** Aim **
Collect all lines containing the word "that" from the data.

** Material **
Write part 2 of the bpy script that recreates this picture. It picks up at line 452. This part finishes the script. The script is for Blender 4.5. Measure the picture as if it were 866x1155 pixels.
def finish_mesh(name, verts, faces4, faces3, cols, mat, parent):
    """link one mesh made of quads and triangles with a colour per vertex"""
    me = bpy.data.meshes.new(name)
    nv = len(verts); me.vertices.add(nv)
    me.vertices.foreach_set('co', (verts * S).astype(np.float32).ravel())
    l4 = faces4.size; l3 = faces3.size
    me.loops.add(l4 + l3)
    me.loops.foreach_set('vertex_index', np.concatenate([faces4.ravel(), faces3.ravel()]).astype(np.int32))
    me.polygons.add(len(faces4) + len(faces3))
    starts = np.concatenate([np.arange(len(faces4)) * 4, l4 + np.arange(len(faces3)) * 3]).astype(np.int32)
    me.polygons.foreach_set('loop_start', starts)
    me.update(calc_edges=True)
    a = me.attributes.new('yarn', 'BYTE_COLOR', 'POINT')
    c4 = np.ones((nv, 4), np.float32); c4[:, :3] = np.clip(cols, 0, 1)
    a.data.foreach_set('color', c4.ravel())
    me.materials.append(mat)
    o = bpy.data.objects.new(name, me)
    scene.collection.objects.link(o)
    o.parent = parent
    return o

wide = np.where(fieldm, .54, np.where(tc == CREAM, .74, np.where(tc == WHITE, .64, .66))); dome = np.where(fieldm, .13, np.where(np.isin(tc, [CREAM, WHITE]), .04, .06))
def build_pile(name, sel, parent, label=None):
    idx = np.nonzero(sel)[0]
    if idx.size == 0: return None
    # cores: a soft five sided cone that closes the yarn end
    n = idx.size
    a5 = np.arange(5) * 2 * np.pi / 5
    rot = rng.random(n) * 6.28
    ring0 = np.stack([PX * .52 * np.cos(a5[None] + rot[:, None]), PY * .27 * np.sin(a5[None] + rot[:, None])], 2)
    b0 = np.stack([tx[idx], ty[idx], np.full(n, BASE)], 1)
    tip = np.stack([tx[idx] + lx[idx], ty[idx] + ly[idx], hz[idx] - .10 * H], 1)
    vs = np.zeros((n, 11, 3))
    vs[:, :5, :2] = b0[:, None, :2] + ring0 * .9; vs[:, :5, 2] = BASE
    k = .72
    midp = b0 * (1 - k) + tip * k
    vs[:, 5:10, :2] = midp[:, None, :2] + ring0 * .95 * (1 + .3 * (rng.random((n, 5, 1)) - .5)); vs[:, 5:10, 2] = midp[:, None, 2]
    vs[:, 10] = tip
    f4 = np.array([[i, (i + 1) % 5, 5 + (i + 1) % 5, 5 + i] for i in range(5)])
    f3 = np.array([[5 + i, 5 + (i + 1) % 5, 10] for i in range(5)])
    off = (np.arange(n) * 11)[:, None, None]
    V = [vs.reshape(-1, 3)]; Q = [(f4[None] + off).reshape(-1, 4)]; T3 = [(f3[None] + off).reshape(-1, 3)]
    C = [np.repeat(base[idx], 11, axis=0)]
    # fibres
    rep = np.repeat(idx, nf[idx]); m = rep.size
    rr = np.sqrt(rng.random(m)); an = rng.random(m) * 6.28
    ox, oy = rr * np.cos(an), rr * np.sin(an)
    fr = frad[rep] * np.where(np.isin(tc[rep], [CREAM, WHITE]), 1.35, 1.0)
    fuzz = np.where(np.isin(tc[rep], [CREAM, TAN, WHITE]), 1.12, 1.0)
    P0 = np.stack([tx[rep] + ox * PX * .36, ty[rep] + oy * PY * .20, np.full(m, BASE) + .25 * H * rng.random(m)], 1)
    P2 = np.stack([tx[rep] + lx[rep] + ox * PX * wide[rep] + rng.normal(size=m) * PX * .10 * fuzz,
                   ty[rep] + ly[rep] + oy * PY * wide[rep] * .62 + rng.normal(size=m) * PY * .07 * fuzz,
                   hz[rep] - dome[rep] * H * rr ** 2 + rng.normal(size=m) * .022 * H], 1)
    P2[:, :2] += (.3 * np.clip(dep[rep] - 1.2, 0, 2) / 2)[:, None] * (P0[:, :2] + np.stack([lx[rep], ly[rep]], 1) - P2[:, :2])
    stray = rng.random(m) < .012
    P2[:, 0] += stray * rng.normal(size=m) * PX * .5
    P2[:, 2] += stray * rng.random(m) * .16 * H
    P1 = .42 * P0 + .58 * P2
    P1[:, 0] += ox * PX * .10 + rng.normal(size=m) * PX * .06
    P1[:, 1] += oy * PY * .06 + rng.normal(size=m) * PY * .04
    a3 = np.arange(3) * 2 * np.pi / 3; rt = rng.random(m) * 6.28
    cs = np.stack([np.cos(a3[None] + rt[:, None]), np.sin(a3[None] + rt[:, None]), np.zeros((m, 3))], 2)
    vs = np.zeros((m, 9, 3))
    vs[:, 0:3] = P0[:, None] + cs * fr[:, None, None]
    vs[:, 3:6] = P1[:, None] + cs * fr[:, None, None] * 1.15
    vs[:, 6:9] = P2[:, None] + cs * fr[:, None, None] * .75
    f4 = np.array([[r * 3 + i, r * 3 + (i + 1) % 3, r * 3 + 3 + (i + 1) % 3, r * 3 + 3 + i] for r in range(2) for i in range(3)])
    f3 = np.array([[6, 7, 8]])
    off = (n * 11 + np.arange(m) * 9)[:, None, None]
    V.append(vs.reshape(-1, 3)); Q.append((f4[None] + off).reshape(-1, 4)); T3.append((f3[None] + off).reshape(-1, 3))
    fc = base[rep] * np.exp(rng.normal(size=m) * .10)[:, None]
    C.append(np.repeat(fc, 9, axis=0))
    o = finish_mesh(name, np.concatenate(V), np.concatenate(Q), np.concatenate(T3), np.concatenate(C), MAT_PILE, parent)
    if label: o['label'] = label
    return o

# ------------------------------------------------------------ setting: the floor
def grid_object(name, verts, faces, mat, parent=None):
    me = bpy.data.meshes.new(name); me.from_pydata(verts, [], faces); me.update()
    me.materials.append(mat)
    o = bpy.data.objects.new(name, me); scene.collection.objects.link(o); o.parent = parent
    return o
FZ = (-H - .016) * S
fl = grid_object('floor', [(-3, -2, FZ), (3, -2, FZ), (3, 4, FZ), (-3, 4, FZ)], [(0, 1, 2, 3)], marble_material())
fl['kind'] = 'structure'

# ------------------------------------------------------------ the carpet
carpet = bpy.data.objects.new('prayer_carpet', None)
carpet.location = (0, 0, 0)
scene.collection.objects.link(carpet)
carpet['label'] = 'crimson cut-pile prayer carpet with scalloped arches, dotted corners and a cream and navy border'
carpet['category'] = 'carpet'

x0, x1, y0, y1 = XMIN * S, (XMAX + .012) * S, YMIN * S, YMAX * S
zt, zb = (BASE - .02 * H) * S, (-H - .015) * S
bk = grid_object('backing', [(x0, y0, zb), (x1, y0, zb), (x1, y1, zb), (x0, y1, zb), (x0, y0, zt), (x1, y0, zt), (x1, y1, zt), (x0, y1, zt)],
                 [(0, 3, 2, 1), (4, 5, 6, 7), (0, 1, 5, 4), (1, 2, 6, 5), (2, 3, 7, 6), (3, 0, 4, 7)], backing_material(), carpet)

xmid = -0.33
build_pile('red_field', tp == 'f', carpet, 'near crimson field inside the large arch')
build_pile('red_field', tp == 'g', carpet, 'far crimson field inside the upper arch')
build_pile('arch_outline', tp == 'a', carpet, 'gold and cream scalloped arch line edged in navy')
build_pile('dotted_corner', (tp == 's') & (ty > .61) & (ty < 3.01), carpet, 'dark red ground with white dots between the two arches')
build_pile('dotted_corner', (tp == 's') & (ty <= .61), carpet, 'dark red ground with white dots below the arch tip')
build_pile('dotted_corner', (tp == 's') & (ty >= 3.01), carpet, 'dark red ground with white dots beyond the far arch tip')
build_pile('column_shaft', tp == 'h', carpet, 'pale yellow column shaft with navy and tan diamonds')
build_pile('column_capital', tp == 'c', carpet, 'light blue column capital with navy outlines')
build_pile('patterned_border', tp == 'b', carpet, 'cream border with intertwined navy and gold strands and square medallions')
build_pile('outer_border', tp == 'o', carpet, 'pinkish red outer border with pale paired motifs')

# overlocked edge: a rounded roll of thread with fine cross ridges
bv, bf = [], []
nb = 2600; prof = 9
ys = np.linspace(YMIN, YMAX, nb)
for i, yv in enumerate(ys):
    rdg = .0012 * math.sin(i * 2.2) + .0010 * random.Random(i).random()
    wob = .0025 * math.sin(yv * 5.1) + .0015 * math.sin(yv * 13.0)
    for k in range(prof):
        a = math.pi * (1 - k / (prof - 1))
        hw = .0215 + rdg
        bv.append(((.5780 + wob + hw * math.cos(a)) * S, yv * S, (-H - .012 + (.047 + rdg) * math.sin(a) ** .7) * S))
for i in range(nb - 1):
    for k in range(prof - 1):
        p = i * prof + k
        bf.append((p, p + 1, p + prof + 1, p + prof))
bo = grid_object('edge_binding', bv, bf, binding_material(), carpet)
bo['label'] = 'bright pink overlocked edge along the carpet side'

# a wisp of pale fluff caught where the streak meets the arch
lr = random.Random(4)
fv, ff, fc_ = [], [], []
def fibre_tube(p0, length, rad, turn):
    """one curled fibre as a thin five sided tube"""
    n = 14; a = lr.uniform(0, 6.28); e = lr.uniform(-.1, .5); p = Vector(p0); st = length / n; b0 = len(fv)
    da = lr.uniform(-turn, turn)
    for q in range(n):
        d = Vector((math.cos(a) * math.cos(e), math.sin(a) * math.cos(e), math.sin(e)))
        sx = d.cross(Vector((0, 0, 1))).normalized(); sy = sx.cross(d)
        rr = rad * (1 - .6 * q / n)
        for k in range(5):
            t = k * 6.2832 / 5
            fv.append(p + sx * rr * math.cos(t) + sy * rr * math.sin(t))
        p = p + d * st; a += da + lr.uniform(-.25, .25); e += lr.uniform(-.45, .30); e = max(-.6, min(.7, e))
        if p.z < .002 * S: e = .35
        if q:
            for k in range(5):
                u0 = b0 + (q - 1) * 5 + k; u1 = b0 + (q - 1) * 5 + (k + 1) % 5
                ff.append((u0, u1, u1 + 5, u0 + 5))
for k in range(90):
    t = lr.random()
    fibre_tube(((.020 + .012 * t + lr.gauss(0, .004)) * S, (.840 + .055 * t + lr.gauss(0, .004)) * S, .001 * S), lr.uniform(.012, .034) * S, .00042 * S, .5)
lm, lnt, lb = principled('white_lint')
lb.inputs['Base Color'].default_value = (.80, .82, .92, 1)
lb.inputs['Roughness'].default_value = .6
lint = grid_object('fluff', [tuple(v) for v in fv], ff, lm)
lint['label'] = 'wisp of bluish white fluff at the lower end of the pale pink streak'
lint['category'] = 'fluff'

** Result of this exercise **
Write part 2 of the bpy script that recreates this picture. It picks up at line 452. This part finishes the script. The script is for Blender 4.5. Measure the picture as if it were 866x1155 pixels.
    # cores: a soft five sided cone that closes the yarn end